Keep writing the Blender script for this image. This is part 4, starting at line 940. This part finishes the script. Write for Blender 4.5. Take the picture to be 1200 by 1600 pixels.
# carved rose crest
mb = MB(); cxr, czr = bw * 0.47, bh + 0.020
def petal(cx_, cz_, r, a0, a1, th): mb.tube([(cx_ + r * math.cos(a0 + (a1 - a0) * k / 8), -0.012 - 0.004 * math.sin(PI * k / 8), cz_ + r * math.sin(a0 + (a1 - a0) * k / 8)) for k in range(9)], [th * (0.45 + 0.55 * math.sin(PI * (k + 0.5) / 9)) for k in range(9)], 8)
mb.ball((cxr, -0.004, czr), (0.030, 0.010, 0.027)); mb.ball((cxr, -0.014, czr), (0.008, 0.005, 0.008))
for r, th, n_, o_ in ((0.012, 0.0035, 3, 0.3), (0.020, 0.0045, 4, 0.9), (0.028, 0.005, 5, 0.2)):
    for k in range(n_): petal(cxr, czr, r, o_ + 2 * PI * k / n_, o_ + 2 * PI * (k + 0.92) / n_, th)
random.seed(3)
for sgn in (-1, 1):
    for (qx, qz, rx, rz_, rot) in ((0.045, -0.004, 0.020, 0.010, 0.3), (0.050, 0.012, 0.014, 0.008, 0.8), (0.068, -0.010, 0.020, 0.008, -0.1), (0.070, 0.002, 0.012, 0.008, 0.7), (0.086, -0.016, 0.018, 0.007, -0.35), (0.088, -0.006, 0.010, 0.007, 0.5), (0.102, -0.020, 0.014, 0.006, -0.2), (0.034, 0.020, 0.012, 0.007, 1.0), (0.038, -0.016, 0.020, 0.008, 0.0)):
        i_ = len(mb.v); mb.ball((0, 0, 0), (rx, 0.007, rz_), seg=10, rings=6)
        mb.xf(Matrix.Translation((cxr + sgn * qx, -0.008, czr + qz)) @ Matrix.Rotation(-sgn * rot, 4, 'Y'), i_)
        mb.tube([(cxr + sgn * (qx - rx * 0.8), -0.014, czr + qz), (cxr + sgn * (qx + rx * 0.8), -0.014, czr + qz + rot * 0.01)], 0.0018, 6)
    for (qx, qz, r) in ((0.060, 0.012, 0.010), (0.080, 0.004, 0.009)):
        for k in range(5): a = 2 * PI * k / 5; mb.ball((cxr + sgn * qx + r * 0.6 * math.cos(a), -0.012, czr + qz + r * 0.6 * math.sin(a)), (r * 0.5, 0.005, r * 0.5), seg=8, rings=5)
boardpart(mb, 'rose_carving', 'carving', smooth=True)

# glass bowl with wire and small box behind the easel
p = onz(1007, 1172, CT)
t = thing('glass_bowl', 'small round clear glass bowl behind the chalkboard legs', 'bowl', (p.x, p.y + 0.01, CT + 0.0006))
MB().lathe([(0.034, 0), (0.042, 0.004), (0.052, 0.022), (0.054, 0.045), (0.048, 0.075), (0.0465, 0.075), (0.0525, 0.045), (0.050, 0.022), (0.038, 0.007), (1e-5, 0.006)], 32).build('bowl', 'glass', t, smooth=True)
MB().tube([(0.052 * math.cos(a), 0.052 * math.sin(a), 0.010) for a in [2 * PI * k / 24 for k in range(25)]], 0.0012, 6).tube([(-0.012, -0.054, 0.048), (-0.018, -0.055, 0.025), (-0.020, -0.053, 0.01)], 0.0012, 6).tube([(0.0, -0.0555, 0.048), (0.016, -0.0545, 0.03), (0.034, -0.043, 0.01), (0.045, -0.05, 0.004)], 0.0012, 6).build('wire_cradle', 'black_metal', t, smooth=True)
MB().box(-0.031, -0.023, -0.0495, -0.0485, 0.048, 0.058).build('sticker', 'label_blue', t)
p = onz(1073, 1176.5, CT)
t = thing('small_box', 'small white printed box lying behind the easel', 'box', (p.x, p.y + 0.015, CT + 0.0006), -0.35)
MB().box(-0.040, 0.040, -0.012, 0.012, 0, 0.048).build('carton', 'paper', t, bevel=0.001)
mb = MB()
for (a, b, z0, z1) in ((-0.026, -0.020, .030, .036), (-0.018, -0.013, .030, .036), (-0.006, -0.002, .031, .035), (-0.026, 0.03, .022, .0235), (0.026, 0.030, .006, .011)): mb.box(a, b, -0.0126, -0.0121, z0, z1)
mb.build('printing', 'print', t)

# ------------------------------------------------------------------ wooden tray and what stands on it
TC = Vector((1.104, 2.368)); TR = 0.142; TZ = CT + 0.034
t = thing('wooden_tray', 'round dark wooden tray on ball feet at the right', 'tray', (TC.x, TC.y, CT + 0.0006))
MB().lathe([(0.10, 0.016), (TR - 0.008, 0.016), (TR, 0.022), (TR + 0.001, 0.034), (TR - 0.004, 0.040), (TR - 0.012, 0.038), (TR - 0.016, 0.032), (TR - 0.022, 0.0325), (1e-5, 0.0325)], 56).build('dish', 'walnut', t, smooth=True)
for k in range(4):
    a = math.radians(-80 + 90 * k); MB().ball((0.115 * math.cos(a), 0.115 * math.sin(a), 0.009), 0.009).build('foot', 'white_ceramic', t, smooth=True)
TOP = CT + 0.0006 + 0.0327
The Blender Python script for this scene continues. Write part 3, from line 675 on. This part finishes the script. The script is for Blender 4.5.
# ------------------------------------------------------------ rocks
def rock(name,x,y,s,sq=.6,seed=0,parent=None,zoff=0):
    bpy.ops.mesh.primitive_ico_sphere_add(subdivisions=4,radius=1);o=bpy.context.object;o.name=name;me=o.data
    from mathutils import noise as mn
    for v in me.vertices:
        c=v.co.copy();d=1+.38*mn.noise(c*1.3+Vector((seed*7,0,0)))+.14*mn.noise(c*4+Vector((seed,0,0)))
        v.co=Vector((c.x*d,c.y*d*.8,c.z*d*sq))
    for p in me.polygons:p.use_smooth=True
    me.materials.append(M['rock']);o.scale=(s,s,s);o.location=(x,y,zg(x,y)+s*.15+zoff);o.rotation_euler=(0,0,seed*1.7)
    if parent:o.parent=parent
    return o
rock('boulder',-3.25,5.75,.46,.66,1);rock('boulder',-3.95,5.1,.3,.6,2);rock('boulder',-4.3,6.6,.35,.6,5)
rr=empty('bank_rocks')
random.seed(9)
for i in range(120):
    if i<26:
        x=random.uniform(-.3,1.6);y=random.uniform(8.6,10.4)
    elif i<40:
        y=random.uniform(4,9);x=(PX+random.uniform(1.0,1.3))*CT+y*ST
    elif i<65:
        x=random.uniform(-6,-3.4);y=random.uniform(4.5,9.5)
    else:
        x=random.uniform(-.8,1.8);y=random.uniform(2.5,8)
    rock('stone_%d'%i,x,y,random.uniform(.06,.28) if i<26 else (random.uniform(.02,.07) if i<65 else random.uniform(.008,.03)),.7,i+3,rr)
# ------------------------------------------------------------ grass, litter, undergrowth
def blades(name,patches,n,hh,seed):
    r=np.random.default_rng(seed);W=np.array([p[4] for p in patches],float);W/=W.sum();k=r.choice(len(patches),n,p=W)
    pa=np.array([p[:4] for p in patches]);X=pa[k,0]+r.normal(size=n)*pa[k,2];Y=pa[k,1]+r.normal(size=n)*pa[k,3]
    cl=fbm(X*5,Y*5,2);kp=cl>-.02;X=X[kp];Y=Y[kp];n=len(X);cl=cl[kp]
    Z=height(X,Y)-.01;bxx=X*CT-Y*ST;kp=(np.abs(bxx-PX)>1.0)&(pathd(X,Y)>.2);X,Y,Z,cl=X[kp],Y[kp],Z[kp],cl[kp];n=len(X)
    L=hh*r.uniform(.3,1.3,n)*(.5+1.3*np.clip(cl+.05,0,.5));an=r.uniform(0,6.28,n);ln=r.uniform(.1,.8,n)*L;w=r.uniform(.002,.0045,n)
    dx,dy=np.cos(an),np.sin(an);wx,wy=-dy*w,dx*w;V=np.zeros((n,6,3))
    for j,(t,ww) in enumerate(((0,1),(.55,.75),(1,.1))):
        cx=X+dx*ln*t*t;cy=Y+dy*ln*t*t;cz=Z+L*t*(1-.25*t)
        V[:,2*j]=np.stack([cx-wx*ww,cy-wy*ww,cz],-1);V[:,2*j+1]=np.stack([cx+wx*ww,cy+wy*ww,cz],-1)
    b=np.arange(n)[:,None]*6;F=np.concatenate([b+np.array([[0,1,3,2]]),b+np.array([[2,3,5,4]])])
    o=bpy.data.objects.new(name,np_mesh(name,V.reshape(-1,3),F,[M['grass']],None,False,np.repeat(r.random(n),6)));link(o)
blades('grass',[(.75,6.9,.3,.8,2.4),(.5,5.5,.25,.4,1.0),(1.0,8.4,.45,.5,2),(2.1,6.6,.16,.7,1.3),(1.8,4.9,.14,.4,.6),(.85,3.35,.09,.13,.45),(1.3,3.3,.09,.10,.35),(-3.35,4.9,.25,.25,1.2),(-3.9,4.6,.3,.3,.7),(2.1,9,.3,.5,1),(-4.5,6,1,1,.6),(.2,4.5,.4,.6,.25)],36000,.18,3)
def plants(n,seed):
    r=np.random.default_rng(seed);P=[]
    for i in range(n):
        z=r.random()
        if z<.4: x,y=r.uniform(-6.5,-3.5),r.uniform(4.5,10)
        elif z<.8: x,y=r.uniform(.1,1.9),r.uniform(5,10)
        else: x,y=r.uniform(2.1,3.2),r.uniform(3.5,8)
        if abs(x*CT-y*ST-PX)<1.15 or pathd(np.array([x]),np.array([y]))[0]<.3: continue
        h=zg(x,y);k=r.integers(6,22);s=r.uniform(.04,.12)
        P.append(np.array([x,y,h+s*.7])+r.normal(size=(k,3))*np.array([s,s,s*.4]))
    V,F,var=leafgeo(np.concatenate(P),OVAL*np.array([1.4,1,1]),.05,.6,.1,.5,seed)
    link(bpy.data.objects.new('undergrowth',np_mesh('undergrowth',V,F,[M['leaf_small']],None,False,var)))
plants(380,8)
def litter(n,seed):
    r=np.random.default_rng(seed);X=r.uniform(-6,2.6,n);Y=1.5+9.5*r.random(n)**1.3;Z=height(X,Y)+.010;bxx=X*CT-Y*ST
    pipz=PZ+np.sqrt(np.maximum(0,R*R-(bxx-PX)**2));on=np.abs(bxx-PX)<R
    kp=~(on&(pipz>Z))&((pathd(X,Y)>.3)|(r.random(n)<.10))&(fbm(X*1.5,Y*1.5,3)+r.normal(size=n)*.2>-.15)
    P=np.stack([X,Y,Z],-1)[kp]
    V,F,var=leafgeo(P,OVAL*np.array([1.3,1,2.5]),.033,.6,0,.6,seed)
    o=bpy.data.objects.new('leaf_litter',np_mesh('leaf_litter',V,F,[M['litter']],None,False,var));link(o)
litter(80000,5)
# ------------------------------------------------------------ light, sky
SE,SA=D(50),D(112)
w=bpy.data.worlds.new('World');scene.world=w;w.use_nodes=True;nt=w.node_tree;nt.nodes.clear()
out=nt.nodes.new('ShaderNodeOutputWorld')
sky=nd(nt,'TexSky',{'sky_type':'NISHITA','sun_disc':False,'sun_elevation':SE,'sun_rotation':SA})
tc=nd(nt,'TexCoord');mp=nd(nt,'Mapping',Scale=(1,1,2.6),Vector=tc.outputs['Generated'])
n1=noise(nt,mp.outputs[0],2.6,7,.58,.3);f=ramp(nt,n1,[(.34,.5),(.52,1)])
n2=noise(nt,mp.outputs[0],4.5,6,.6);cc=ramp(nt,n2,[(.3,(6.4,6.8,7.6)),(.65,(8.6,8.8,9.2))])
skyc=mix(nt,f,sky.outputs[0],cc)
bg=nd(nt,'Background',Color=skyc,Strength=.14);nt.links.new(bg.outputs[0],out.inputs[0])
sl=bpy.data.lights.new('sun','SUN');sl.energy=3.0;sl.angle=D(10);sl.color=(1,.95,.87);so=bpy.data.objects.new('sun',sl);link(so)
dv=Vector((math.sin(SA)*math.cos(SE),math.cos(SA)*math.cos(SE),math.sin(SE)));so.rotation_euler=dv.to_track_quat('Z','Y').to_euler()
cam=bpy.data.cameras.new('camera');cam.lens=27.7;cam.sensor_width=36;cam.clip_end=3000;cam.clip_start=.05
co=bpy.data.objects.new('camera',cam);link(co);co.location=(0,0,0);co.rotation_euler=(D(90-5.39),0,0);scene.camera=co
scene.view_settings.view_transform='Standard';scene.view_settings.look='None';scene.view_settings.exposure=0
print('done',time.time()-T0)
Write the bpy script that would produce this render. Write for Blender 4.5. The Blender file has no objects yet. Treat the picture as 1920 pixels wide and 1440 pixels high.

==================================================

EXERCISE: Using the entries above, return each line that includes the word "Blender".

FINISHED ANSWER:
Keep writing the Blender script for this image. This is part 4, starting at line 940. This part finishes the script. Write for Blender 4.5. Take the picture to be 1200 by 1600 pixels.
The Blender Python script for this scene continues. Write part 3, from line 675 on. This part finishes the script. The script is for Blender 4.5.
Write the bpy script that would produce this render. Write for Blender 4.5. The Blender file has no objects yet. Treat the picture as 1920 pixels wide and 1440 pixels high.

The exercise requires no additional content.